YOU: They got a bunch of email drips and calls to action, and we left the rest up to them. We toyed with the idea of getting some temps on board to call them, but we ended up using email to convert about twenty-five percent of them. The rest are still getting drips.
MANAGER: I like your practical outlook.
Now your hiring manager knows how you roll. Dragon-Slaying Stories will make that part of your job easy. But what about your other priority - learning enough about the job, the company, your personal opportunity in this organization and your potential boss's style to decide whether or not you even want the job?
How do you interview your next boss as he or she is interviewing you?
Here's how.
It's important to mention that this technique, like everything we teach at Human Workplace, is powered by personal mojo. It is sometimes frustrating for smart but change-averse people to realize that the Whole Person Job Search approach we teach at Human Workplace relies less on intellect than on finding your voice in the moment.
That is the one thing that many brilliant, talented professionals fear to do. They are hesitant to try. They've staked their self-image on their Good Boy or Good Girl credentials. They're not used to stepping outside the velvet ropes, and saying or doing unexpected things.
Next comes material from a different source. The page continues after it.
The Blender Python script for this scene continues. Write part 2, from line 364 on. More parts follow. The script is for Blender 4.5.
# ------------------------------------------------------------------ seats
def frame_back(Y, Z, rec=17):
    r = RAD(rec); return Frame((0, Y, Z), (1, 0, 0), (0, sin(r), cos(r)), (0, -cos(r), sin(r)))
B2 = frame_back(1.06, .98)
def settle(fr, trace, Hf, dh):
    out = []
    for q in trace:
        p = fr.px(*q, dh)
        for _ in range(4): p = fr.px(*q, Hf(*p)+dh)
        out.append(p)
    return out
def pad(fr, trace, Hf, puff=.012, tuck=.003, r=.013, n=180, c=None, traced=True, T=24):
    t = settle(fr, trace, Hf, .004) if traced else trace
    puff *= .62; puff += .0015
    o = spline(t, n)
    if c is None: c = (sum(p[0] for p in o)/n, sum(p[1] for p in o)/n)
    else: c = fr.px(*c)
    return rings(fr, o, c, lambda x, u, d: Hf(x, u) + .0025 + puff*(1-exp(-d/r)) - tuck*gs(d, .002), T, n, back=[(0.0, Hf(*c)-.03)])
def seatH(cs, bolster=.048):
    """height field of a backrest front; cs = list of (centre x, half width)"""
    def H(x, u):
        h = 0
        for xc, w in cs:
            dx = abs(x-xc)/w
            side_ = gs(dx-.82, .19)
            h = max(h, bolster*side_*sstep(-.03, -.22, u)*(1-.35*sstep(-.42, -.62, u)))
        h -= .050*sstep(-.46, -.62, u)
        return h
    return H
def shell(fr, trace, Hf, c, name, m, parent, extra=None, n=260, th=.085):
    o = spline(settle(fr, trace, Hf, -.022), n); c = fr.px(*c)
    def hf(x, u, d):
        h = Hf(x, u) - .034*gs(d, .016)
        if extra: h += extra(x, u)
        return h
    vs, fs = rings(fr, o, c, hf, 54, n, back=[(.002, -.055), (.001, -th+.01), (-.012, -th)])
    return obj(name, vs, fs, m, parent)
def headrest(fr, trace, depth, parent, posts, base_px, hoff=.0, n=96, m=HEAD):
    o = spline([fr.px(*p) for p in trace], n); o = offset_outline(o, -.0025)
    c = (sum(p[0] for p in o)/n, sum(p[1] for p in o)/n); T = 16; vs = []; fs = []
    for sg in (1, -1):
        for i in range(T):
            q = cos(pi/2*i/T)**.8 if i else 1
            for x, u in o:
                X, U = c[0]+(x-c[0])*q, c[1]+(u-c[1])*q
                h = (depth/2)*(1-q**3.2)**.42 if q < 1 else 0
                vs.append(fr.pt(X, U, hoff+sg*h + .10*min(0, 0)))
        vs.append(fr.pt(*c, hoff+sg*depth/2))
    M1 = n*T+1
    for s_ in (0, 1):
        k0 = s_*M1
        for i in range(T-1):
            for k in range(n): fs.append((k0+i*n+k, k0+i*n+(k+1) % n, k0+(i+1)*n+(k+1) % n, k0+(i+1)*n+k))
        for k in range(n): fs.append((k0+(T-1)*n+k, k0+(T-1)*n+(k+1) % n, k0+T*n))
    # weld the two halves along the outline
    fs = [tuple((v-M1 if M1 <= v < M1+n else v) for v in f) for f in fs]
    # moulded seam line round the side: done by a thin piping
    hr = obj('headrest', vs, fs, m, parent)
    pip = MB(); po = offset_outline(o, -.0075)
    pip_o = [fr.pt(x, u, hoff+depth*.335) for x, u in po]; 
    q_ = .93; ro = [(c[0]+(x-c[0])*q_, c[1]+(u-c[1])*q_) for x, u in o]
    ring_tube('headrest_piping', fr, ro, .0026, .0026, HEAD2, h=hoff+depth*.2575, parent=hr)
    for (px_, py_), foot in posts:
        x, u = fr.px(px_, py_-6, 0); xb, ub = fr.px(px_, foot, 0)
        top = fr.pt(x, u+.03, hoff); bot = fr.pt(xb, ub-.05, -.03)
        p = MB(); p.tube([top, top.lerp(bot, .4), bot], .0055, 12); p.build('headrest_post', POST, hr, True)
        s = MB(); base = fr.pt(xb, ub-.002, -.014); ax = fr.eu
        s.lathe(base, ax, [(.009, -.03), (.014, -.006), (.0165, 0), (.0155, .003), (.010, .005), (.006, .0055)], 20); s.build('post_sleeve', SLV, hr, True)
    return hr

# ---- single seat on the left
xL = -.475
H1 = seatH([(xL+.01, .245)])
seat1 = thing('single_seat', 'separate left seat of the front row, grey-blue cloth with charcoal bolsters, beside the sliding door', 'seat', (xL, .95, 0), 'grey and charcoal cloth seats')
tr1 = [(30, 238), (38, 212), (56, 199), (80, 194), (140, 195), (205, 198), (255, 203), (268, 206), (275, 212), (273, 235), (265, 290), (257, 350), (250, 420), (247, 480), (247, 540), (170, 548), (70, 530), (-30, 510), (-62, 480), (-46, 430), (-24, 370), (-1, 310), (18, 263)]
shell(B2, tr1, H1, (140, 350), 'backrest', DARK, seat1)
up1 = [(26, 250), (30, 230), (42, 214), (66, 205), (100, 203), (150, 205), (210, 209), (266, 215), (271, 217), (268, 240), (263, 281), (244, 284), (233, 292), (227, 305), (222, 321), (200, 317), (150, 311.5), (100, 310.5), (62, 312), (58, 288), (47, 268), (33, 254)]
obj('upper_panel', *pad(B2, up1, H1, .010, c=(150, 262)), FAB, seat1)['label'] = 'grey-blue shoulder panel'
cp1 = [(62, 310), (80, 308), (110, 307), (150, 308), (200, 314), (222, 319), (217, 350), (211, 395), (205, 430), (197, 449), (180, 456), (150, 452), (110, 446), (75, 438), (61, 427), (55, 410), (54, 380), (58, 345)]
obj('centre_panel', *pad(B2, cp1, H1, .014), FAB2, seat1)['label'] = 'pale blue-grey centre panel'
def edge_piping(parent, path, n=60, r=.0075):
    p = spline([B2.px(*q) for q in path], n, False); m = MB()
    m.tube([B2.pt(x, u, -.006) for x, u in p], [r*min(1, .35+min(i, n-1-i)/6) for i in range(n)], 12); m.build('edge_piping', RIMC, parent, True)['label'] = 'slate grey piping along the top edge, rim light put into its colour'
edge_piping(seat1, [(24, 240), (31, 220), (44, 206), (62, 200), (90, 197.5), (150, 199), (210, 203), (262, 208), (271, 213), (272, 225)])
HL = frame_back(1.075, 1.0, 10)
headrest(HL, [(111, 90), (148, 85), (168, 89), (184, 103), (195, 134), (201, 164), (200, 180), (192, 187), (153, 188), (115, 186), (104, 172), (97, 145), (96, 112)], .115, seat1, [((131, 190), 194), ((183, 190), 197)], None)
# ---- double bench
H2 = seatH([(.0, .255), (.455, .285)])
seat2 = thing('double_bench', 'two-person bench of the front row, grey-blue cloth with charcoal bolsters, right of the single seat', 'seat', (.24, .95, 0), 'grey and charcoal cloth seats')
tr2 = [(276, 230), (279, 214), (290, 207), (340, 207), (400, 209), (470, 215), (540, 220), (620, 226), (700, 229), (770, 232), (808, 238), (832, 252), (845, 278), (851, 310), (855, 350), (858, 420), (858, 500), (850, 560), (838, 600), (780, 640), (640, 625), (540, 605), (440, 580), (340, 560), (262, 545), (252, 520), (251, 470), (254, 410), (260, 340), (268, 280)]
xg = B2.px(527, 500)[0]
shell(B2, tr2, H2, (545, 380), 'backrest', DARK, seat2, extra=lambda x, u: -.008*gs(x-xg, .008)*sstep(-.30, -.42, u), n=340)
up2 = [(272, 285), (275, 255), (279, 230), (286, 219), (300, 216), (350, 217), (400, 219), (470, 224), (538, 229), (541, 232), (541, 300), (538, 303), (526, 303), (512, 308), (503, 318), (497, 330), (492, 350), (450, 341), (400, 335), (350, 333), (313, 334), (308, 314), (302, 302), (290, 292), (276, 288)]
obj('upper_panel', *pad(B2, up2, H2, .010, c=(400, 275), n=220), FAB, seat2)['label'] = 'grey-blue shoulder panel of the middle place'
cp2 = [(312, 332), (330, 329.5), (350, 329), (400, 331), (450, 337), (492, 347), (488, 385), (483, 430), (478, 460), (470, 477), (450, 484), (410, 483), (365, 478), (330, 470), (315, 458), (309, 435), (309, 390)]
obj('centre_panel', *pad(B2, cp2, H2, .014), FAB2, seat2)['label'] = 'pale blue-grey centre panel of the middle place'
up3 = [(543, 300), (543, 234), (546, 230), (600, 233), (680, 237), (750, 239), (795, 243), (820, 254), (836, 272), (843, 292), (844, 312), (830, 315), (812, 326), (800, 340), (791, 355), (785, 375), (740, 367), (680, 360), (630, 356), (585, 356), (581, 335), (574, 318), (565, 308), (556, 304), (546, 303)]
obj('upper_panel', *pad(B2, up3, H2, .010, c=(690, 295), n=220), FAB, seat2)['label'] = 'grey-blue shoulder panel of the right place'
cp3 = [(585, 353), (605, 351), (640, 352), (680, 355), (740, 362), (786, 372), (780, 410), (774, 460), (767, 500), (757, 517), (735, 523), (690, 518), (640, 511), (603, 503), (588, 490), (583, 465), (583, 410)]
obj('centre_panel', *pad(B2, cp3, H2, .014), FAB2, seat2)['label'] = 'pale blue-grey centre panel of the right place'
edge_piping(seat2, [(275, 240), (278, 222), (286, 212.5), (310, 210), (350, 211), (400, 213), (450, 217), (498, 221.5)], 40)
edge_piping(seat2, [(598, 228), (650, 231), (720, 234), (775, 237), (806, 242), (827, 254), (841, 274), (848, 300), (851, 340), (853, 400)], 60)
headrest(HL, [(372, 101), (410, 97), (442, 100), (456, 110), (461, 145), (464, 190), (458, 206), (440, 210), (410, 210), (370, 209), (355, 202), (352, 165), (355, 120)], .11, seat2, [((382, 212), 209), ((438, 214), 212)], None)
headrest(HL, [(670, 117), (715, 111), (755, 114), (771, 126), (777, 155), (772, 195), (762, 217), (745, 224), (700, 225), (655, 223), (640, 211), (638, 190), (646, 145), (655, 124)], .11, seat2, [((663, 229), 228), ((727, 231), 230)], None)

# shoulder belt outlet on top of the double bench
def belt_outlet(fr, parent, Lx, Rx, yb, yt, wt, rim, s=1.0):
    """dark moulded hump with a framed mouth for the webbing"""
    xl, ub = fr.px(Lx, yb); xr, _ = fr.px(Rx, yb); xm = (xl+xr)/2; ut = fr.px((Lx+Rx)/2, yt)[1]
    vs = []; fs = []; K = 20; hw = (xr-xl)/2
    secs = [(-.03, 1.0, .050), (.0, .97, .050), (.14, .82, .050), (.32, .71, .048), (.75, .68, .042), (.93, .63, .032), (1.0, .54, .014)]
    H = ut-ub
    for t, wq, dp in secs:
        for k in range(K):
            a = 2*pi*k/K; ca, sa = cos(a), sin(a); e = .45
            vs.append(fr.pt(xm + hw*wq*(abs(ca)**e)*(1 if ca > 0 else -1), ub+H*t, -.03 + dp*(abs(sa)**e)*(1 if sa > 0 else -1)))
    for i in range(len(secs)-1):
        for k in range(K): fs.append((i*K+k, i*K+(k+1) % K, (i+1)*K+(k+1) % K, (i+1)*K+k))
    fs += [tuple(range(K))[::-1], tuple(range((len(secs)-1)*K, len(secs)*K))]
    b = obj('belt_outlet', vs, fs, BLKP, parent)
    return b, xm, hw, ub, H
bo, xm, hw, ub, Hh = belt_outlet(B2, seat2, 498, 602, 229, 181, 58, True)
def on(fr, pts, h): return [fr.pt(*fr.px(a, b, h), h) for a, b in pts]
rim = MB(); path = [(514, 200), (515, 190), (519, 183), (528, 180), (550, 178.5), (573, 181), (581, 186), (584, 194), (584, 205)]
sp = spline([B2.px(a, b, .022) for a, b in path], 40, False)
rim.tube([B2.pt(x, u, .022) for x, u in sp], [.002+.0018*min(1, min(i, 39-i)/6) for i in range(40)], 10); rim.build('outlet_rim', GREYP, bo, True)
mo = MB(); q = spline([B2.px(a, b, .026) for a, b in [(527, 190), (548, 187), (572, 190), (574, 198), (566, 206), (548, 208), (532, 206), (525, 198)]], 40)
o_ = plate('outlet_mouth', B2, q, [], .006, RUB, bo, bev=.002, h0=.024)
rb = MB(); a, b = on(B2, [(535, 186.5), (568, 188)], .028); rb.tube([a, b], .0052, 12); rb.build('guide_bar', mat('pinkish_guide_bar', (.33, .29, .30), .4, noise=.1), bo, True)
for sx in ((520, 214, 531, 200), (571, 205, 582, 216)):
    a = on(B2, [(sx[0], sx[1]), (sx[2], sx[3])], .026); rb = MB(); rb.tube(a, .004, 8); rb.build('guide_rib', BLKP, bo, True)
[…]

Yet finding your voice in a job interview, like using your influence at work, is not a radical thing to do. It is a matter of remembering your value in the talent equation.
If your mojo is low, you're likely to scoff and say "I can't interview my next manager! How absurd! I'm a job seeker, and I have no power. Liz Ryan is crazy." I understand that reaction, because I hear it all the time.
The Reactionometer below predicts this very reaction. In fear, people think "No! I can't do that!" As their flame grows, they think "Maybe I can do that!"
If my advice seems extreme, check your mojo level. Job-seekers interview their hiring managers all day long -- someone is doing it as you read these words.
Someone is doing it in Hong Kong, and someone else in Poland. People are finding their voices all over the world.
If you don't feel ready to do it yourself at this moment, don't despair! We are all growing new muscles and mojo for the new-millennium workplace. We are doing it together. That's what Human Workplace is all about.
You can interview your next boss to a greater or lesser degree depending on your mojo level. If you happen to have a job interview on a day when your flame is high, you can interview your next boss more aggressively. If you interview on a low-mojo day, use our Low Power setting (below).
Don't try to interview your next boss in a panel interview or one where the questions are highly scripted. If you see your next manager reading from a script in his hands, you may have difficulty getting him off the script.